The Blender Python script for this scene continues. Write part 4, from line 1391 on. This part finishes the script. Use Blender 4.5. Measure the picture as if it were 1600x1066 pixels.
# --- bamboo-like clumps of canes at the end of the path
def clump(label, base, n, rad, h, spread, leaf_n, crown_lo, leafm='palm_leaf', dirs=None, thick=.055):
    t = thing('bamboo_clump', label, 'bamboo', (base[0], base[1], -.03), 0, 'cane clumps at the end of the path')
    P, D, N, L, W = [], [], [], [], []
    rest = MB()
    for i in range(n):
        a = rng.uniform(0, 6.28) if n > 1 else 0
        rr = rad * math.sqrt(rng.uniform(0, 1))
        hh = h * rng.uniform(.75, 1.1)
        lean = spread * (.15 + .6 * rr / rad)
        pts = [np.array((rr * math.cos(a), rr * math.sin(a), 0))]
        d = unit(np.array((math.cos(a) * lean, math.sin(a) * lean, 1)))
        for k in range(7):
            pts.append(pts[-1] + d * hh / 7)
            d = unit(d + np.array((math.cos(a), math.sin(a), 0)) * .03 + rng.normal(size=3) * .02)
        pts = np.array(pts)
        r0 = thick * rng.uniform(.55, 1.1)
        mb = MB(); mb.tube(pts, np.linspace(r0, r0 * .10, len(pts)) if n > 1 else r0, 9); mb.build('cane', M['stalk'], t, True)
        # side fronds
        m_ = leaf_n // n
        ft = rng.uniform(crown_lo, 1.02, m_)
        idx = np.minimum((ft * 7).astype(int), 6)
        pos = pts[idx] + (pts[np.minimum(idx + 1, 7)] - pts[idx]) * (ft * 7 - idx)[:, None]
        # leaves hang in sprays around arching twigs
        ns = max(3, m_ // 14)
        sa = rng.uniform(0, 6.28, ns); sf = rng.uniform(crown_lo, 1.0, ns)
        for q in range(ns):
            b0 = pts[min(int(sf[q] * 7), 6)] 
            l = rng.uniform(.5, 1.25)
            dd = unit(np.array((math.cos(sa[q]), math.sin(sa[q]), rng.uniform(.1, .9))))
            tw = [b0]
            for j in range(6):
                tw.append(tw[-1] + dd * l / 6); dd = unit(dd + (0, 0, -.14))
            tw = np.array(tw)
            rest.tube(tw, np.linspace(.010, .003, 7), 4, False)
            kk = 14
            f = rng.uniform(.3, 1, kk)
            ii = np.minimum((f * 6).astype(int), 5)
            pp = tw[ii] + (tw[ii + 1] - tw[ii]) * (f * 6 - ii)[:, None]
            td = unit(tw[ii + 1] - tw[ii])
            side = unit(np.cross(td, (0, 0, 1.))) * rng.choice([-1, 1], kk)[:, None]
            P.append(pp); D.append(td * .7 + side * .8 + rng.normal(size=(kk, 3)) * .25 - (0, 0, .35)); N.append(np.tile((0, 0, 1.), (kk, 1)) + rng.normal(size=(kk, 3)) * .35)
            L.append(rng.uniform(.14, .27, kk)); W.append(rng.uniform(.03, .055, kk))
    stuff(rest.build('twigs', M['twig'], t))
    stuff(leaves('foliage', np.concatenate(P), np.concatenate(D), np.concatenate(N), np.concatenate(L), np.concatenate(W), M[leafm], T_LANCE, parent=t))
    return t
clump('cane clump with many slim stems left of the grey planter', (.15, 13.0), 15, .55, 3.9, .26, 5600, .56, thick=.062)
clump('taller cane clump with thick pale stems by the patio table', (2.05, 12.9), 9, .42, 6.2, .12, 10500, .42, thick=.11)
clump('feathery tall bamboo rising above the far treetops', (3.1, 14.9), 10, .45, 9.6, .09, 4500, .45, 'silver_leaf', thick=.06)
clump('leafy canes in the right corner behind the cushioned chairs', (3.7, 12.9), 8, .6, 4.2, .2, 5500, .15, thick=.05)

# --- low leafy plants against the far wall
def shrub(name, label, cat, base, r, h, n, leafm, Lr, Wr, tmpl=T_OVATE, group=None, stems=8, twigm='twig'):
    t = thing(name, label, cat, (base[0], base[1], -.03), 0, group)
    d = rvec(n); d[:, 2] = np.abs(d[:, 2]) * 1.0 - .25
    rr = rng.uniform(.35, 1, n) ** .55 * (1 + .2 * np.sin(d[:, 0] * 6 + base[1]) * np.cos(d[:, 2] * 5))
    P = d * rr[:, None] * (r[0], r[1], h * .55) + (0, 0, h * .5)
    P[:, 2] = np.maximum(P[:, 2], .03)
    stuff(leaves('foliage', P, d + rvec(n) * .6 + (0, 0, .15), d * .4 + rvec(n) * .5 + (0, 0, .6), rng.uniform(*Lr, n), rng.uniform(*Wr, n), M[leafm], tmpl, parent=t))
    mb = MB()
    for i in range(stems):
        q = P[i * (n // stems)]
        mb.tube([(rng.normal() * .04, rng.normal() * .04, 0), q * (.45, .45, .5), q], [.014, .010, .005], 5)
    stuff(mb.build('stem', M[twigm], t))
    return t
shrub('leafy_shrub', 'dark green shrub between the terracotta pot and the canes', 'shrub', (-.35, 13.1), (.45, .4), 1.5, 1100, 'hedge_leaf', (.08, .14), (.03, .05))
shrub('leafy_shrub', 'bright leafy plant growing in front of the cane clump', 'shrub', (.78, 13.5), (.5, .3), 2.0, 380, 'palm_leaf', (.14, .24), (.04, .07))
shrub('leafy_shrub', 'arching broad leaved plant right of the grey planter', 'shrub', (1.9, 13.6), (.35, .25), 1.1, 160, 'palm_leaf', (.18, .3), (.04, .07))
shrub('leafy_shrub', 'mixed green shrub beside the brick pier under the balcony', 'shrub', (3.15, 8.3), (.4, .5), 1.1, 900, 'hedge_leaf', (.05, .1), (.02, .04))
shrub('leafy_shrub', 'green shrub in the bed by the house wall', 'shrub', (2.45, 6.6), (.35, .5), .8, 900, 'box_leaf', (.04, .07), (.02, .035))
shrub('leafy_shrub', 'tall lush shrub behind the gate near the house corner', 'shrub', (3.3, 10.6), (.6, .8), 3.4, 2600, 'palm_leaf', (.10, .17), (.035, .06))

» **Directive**
Repeat the data exactly. Leave nothing out.

» **Result below**
The Blender Python script for this scene continues. Write part 4, from line 1391 on. This part finishes the script. Use Blender 4.5. Measure the picture as if it were 1600x1066 pixels.
# --- bamboo-like clumps of canes at the end of the path
def clump(label, base, n, rad, h, spread, leaf_n, crown_lo, leafm='palm_leaf', dirs=None, thick=.055):
    t = thing('bamboo_clump', label, 'bamboo', (base[0], base[1], -.03), 0, 'cane clumps at the end of the path')
    P, D, N, L, W = [], [], [], [], []
    rest = MB()
    for i in range(n):
        a = rng.uniform(0, 6.28) if n > 1 else 0
        rr = rad * math.sqrt(rng.uniform(0, 1))
        hh = h * rng.uniform(.75, 1.1)
        lean = spread * (.15 + .6 * rr / rad)
        pts = [np.array((rr * math.cos(a), rr * math.sin(a), 0))]
        d = unit(np.array((math.cos(a) * lean, math.sin(a) * lean, 1)))
        for k in range(7):
            pts.append(pts[-1] + d * hh / 7)
            d = unit(d + np.array((math.cos(a), math.sin(a), 0)) * .03 + rng.normal(size=3) * .02)
        pts = np.array(pts)
        r0 = thick * rng.uniform(.55, 1.1)
        mb = MB(); mb.tube(pts, np.linspace(r0, r0 * .10, len(pts)) if n > 1 else r0, 9); mb.build('cane', M['stalk'], t, True)
        # side fronds
        m_ = leaf_n // n
        ft = rng.uniform(crown_lo, 1.02, m_)
        idx = np.minimum((ft * 7).astype(int), 6)
        pos = pts[idx] + (pts[np.minimum(idx + 1, 7)] - pts[idx]) * (ft * 7 - idx)[:, None]
        # leaves hang in sprays around arching twigs
        ns = max(3, m_ // 14)
        sa = rng.uniform(0, 6.28, ns); sf = rng.uniform(crown_lo, 1.0, ns)
        for q in range(ns):
            b0 = pts[min(int(sf[q] * 7), 6)] 
            l = rng.uniform(.5, 1.25)
            dd = unit(np.array((math.cos(sa[q]), math.sin(sa[q]), rng.uniform(.1, .9))))
            tw = [b0]
            for j in range(6):
                tw.append(tw[-1] + dd * l / 6); dd = unit(dd + (0, 0, -.14))
            tw = np.array(tw)
            rest.tube(tw, np.linspace(.010, .003, 7), 4, False)
            kk = 14
            f = rng.uniform(.3, 1, kk)
            ii = np.minimum((f * 6).astype(int), 5)
            pp = tw[ii] + (tw[ii + 1] - tw[ii]) * (f * 6 - ii)[:, None]
            td = unit(tw[ii + 1] - tw[ii])
            side = unit(np.cross(td, (0, 0, 1.))) * rng.choice([-1, 1], kk)[:, None]
            P.append(pp); D.append(td * .7 + side * .8 + rng.normal(size=(kk, 3)) * .25 - (0, 0, .35)); N.append(np.tile((0, 0, 1.), (kk, 1)) + rng.normal(size=(kk, 3)) * .35)
            L.append(rng.uniform(.14, .27, kk)); W.append(rng.uniform(.03, .055, kk))
    stuff(rest.build('twigs', M['twig'], t))
    stuff(leaves('foliage', np.concatenate(P), np.concatenate(D), np.concatenate(N), np.concatenate(L), np.concatenate(W), M[leafm], T_LANCE, parent=t))
    return t
clump('cane clump with many slim stems left of the grey planter', (.15, 13.0), 15, .55, 3.9, .26, 5600, .56, thick=.062)
clump('taller cane clump with thick pale stems by the patio table', (2.05, 12.9), 9, .42, 6.2, .12, 10500, .42, thick=.11)
clump('feathery tall bamboo rising above the far treetops', (3.1, 14.9), 10, .45, 9.6, .09, 4500, .45, 'silver_leaf', thick=.06)
clump('leafy canes in the right corner behind the cushioned chairs', (3.7, 12.9), 8, .6, 4.2, .2, 5500, .15, thick=.05)

# --- low leafy plants against the far wall
def shrub(name, label, cat, base, r, h, n, leafm, Lr, Wr, tmpl=T_OVATE, group=None, stems=8, twigm='twig'):
    t = thing(name, label, cat, (base[0], base[1], -.03), 0, group)
    d = rvec(n); d[:, 2] = np.abs(d[:, 2]) * 1.0 - .25
    rr = rng.uniform(.35, 1, n) ** .55 * (1 + .2 * np.sin(d[:, 0] * 6 + base[1]) * np.cos(d[:, 2] * 5))
    P = d * rr[:, None] * (r[0], r[1], h * .55) + (0, 0, h * .5)
    P[:, 2] = np.maximum(P[:, 2], .03)
    stuff(leaves('foliage', P, d + rvec(n) * .6 + (0, 0, .15), d * .4 + rvec(n) * .5 + (0, 0, .6), rng.uniform(*Lr, n), rng.uniform(*Wr, n), M[leafm], tmpl, parent=t))
    mb = MB()
    for i in range(stems):
        q = P[i * (n // stems)]
        mb.tube([(rng.normal() * .04, rng.normal() * .04, 0), q * (.45, .45, .5), q], [.014, .010, .005], 5)
    stuff(mb.build('stem', M[twigm], t))
    return t
shrub('leafy_shrub', 'dark green shrub between the terracotta pot and the canes', 'shrub', (-.35, 13.1), (.45, .4), 1.5, 1100, 'hedge_leaf', (.08, .14), (.03, .05))
shrub('leafy_shrub', 'bright leafy plant growing in front of the cane clump', 'shrub', (.78, 13.5), (.5, .3), 2.0, 380, 'palm_leaf', (.14, .24), (.04, .07))
shrub('leafy_shrub', 'arching broad leaved plant right of the grey planter', 'shrub', (1.9, 13.6), (.35, .25), 1.1, 160, 'palm_leaf', (.18, .3), (.04, .07))
shrub('leafy_shrub', 'mixed green shrub beside the brick pier under the balcony', 'shrub', (3.15, 8.3), (.4, .5), 1.1, 900, 'hedge_leaf', (.05, .1), (.02, .04))
shrub('leafy_shrub', 'green shrub in the bed by the house wall', 'shrub', (2.45, 6.6), (.35, .5), .8, 900, 'box_leaf', (.04, .07), (.02, .035))
shrub('leafy_shrub', 'tall lush shrub behind the gate near the house corner', 'shrub', (3.3, 10.6), (.6, .8), 3.4, 2600, 'palm_leaf', (.10, .17), (.035, .06))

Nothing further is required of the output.